§ **Recorded data**:
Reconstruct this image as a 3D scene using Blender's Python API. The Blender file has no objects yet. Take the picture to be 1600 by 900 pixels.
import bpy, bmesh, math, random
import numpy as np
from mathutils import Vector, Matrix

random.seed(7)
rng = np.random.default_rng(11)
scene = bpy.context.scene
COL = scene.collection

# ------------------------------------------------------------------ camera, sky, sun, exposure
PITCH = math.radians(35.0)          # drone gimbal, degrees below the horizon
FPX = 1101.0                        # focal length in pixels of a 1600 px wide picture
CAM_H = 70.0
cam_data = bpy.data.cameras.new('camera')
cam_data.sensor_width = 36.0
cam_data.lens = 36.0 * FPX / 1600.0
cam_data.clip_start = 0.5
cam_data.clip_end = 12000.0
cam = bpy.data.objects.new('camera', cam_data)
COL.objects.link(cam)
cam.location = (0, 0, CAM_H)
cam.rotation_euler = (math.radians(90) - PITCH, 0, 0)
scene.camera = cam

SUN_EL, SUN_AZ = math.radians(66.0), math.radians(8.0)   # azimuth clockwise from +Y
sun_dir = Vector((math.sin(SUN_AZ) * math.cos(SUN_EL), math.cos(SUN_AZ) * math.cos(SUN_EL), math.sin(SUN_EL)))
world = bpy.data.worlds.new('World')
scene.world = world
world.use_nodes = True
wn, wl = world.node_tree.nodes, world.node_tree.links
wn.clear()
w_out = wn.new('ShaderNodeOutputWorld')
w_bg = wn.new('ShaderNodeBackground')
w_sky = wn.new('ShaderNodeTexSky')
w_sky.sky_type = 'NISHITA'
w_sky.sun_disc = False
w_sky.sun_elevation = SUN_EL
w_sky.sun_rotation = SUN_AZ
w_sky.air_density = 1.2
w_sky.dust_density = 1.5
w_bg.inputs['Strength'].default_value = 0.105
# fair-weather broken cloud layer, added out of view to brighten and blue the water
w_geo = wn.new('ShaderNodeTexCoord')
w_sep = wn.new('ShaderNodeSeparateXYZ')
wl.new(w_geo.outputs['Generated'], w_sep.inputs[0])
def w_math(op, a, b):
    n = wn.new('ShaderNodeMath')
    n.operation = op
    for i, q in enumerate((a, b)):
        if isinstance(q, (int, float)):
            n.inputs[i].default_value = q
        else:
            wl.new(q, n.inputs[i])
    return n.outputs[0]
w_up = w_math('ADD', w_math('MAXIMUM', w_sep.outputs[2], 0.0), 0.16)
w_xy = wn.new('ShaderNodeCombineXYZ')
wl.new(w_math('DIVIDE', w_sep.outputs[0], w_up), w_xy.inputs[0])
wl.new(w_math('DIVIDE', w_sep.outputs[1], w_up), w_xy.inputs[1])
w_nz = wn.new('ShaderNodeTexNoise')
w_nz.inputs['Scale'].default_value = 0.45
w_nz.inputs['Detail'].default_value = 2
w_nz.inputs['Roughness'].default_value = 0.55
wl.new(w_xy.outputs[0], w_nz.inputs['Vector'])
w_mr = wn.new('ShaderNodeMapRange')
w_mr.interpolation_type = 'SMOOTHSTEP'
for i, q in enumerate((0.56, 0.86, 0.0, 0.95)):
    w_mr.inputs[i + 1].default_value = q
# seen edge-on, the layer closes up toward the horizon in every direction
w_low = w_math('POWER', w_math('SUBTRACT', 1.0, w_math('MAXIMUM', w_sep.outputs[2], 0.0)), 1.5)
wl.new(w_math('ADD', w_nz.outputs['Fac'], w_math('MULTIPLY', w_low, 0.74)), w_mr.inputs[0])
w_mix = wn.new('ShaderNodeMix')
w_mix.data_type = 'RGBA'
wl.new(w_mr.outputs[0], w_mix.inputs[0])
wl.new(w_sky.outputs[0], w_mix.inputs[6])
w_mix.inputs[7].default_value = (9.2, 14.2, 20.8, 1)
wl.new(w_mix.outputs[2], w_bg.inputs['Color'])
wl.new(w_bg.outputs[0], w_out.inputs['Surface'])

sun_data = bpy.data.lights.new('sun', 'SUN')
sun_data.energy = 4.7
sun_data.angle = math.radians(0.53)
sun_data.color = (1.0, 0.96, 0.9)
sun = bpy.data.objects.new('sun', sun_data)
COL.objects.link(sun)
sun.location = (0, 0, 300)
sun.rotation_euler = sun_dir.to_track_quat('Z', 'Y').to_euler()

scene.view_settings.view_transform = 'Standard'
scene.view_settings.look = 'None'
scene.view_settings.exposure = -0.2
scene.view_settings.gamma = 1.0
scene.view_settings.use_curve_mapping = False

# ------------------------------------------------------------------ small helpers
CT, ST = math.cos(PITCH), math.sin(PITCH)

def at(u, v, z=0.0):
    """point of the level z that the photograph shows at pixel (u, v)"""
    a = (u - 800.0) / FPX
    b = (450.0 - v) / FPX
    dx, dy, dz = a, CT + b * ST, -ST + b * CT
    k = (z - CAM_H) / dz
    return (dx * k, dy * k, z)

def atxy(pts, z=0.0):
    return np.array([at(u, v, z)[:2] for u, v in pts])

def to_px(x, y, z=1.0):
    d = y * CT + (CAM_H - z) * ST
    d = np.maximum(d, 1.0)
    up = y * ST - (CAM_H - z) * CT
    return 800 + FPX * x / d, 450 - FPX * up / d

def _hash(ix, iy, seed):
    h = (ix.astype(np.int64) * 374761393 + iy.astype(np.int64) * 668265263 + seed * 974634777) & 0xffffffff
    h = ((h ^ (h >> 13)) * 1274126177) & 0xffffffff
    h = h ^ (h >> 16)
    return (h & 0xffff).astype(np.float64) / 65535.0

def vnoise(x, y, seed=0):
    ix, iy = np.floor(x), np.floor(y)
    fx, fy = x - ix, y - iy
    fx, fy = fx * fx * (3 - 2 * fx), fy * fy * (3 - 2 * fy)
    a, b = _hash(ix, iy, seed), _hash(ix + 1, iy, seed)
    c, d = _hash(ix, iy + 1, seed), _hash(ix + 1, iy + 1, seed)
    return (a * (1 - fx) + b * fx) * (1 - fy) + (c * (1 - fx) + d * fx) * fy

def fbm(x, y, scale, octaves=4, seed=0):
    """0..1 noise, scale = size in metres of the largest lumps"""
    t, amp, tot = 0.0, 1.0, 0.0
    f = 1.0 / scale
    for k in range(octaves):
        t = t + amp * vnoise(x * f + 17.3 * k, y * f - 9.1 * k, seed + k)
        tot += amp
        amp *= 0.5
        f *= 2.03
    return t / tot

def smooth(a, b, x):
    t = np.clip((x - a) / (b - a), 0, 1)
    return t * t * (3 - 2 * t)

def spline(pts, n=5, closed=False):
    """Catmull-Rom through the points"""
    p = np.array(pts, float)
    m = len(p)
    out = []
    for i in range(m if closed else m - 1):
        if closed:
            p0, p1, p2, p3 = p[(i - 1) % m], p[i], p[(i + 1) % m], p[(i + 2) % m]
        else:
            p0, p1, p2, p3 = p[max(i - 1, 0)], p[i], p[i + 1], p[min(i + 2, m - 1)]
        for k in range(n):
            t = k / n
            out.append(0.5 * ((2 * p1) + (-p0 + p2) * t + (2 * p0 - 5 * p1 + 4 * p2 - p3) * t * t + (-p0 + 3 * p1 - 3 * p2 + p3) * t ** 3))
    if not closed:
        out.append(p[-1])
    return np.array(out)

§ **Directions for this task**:
What are the exact lines from the beginning of the material through the line containing "COL = scene.collection"? Write out those lines alone.

§ **Result of the task**:
Reconstruct this image as a 3D scene using Blender's Python API. The Blender file has no objects yet. Take the picture to be 1600 by 900 pixels.
import bpy, bmesh, math, random
import numpy as np
from mathutils import Vector, Matrix

random.seed(7)
rng = np.random.default_rng(11)
scene = bpy.context.scene
COL = scene.collection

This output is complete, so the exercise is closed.